Sair de casa com uma deficiência adquirida é bem mais complicado no fim de ano. Com o estresse coletivo, as pessoas se tornam mais apressadas e mais mal-educadas. A cada saída na rua, é preciso se reequilibrar diante de esbarros e empurrões. E como a gente ainda tem a cabeça de um corpo sem deficiência, ainda é difícil se adaptar ao ir e vir tumultuoso das grandes cidades. E assim, atrapalhados e inocentes, acabamos ouvindo de desconhecidos aquelas frases clássicas do capacitismo, como de que estamos atrapalhando o caminho ou que nem deveríamos ter saído de casa.
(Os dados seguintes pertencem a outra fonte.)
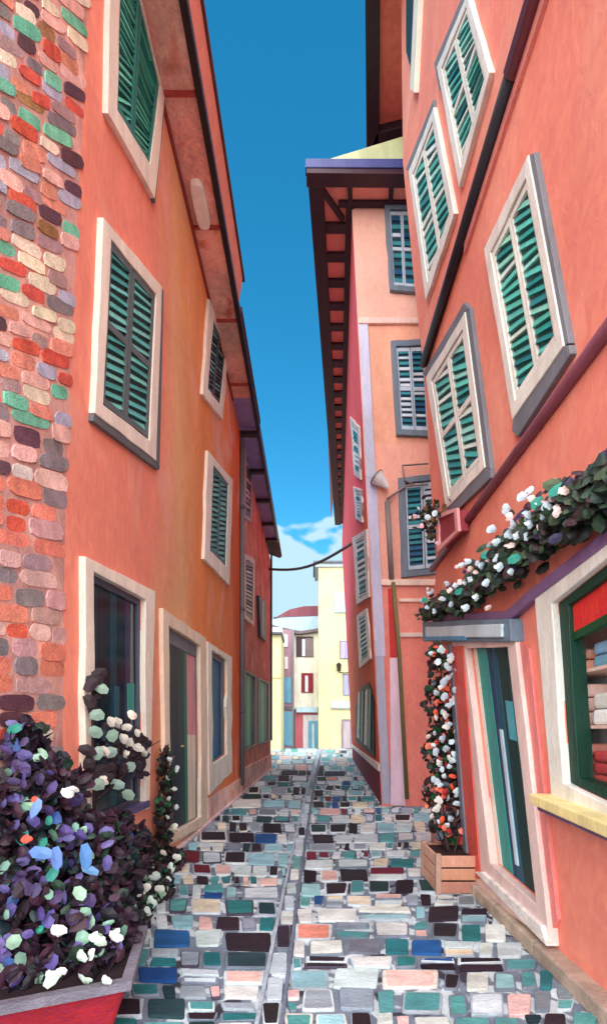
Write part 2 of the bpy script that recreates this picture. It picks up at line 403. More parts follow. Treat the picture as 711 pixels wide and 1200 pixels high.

Pois é, justamente numa época em que se houve falar tanto de humanidade, a gentileza ainda faz muita falta.

Outra coisa que precisamos trabalhar, e isso também requer tempo, é essa história de fazer lista para o ano seguinte. Se antes do acidente eu me empolgava, depois dele meus desejos ficaram curtos: basicamente me recuperar e adaptar ainda mais para ter autonomia, e quem sabe, ter mais disposição no fim de 2023.

É engraçado que, apesar de apreciar as festas do fim de ano, elas perderam um pouco o significado de renascimento em minha segunda vida. Parece que tal percepção foi para o início de setembro, em que comemoramos a independência. Neste feriado calmo e aparentemente sem graça é quando internamente comemoro as minhas conquistas e faço planos para o futuro. Sim, altas mudanças de perspectivas e significações após a minha volta do além. Até o calendário já não é mais o mesmo.

Apesar do dia Sete de Setembro ter se tornado o meu Natal particular, as datas de fim de ano continuam as mesmas para todo o resto do mundo, e a correria, a boa comida e as ótimas companhias também. É quando muitas pessoas se reencontram e as informações se entrelaçam e se confundem. Todo esse excesso de informação reflete em meus neurônios, que organizam suas conexões mentais de forma desorganizada, como um velho pisca pisca de uma árvore de Natal que, mesmo com algumas lâmpadas queimadas, insiste em continuar a brilhar. É isso que desejo para o próximo ano: que todos os cérebros machucados como o meu continuem a brilhar!